An all too common thing a lot of us face is the loss of someone we saw as a part of our futures. This can be a devastating blow when we find out that life has other plans for us, and at the time, it is all too easy for us to think that life has it out for us. The thing that most of us fail to see is that situations like this are not the reason why we feel broken. The reason why we feel broken is because we often give too much of ourselves to other people, leaving us to feel like we are not whole once they are no longer in the picture.
I am here to remind you that you are whole, you have always been whole, and this ‘brokenness’ you feel is just one of life’s ways of challenging you to become, you guessed it, even more whole!
I am not going to pretend that I know what you are going through, or what kind of relationship you had before this happened, but I do know what it was like for me when going through heart break, and it was ultimately what I was doing that kept me feeling ‘broken’ much longer than I needed to feel. I felt bad for myself, and ultimately, I lost myself in that. It was easy to play the martyr and wonder what it is that was wrong with me that was easy to leave. So, instead of bettering myself and moving forward, I kept myself in the same place, and I continued breaking myself down in ways that made me feel broken; not because I actually was.
Falling in love with someone is an amazing feeling, so when it doesn’t work out in our favor, and the fireworks we once felt begin to fade, we face a fork in the road where we decide if that person is truly meant for us. If you are reading this, it is most likely because you were the part of the equation that wanted to keep moving forward with that person, while the other half of the equation decided that there is something more out there for them.
Here is the hardest truth to accept: there is something and someone else out there for them, but you know what else? There is something and someone else out there for you as well, and I think too many of us forget about that part. It is so easy for us to take these kinds of endings to heart and that is natural. We constantly question what we could have done differently, or where we went wrong in the first place. We blame ourselves for how things turned out, and we continue breaking our own hearts once the original break has already happened.
So, how do we go about becoming whole again?
Well, first we recognize that we have been whole from the beginning. Your worth has never been decided by another person. That is something that completely comes from within who you are, and what you know you are capable of doing. Second, we accept the fact that some things must come to an end, so we can find new beginnings. It is hard for us to see at first but some people choosing to leave us is a blessing in disguise. It is much easier said than done, but you can and will find the good within goodbye. Third, we stop sitting around feeling bad for ourselves, because whether you like it or not, that person is no longer around, and you shouldn’t spend one more second questioning who you are. Put your energy into finding who you were before you even knew that person’s name. Fourth, be alone, and honestly, this is the most important step. Don’t rush into something new without healing what hurts. You can’t mask your pain with someone else. You need to be brave enough to feel the worst of it, and spending alone time was crucial in me learning that I have been whole from the beginning. I just had to spend time with MYSELF to figure that out. Last but not least, don’t be afraid to put yourself out there again. When you rediscover that person that you forgot was inside of you all along, don’t let your past heart break keep you from being with the person that will see all of you. You may not be able to see how this step is possible at the moment, but please know, and this is a promise, if you do the work to regain your place in this world, and you find the things that speak true to yourself, you will come across the person who will recognize that, and never make you question the person that you are: Someone worth staying for.

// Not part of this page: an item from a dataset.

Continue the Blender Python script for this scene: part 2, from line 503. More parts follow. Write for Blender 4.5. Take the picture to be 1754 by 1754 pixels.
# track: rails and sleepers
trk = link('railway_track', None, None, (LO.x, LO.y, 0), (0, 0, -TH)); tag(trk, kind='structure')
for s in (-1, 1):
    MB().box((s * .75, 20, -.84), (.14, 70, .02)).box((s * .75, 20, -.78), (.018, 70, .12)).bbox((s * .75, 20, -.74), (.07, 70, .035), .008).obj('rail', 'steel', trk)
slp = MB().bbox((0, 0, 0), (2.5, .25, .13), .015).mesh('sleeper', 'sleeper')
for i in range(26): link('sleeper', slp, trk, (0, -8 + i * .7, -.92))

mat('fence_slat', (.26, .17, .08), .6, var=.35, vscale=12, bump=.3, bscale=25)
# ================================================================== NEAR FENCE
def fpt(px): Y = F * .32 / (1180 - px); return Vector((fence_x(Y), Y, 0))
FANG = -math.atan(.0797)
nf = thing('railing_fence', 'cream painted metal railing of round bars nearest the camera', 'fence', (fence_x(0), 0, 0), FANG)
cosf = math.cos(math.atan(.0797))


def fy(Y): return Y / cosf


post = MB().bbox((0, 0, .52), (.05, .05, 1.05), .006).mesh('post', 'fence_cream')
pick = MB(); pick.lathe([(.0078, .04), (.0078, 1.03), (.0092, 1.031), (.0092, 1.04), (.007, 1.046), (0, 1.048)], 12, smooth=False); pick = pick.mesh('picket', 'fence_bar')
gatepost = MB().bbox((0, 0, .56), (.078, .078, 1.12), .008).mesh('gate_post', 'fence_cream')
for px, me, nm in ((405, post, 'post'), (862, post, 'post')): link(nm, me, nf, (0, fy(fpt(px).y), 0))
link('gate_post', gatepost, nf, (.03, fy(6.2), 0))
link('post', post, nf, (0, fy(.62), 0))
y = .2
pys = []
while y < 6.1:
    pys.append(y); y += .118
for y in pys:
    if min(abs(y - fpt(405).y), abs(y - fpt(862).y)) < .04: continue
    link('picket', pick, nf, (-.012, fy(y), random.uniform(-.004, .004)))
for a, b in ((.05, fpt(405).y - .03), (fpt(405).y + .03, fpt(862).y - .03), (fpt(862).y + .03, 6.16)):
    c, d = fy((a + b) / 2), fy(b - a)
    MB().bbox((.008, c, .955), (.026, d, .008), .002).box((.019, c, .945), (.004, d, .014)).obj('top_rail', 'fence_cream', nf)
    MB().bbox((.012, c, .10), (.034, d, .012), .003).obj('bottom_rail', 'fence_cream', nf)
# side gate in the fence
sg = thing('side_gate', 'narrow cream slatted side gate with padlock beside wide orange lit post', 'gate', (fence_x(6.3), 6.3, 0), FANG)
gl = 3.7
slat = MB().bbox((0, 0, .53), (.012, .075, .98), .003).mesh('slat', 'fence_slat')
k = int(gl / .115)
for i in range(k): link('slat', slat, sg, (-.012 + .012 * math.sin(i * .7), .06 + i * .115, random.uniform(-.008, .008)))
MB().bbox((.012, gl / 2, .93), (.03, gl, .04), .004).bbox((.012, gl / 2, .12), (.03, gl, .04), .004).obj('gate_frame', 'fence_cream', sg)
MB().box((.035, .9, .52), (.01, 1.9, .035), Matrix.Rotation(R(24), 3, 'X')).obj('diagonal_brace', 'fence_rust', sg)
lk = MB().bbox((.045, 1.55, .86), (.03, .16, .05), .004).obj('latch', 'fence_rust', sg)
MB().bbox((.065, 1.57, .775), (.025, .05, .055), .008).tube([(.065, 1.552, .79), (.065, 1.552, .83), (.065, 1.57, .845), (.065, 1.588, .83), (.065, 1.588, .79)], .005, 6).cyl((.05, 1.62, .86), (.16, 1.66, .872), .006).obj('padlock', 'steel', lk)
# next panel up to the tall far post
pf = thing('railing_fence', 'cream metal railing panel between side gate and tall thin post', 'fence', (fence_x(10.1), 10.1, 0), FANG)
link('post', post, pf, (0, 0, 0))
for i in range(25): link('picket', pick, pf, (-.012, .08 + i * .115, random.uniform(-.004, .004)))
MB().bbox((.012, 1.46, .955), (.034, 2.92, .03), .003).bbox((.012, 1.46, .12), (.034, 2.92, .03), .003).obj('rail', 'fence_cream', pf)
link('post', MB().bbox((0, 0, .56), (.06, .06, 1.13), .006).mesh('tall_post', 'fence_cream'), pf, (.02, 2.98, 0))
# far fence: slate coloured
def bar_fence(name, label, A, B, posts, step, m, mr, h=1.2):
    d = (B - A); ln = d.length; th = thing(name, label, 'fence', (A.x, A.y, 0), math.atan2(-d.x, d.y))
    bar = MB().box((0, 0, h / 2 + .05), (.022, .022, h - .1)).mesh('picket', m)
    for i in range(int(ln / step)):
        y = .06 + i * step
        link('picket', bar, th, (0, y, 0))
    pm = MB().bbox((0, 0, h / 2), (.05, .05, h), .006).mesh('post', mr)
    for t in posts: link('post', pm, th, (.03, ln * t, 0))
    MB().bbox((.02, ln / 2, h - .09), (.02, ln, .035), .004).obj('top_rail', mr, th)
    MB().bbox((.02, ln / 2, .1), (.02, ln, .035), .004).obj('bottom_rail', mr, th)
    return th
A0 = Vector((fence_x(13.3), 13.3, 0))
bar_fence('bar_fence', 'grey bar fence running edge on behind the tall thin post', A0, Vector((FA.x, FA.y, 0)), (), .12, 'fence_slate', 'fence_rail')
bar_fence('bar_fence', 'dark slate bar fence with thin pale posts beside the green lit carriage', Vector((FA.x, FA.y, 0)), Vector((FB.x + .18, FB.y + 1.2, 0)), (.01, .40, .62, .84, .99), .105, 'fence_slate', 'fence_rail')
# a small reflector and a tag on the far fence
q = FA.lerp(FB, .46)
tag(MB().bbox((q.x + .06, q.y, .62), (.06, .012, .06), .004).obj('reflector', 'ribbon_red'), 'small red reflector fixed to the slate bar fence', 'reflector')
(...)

Despite how you may feel at the moment, there is something very valuable to be learned throughout this process. Heart break is not easy, and I am not trying to discount that fact, but what I am trying to tell you, is that we do not need to make it harder than it has to be. Take the time you need to feel what you need to feel, and make no apologies for the period it takes for you to come up with your own closure. Talk about it with a friend who has gone through their own heart break, reach out to people who may be able to provide you with some of the answers you can’t find for yourself, and start to rebuild the person you have always been. Just because you may feel broken, does not mean that there is something missing. You were whole before someone else made you feel any different.
Thank you for reading. I appreciate you. I love you.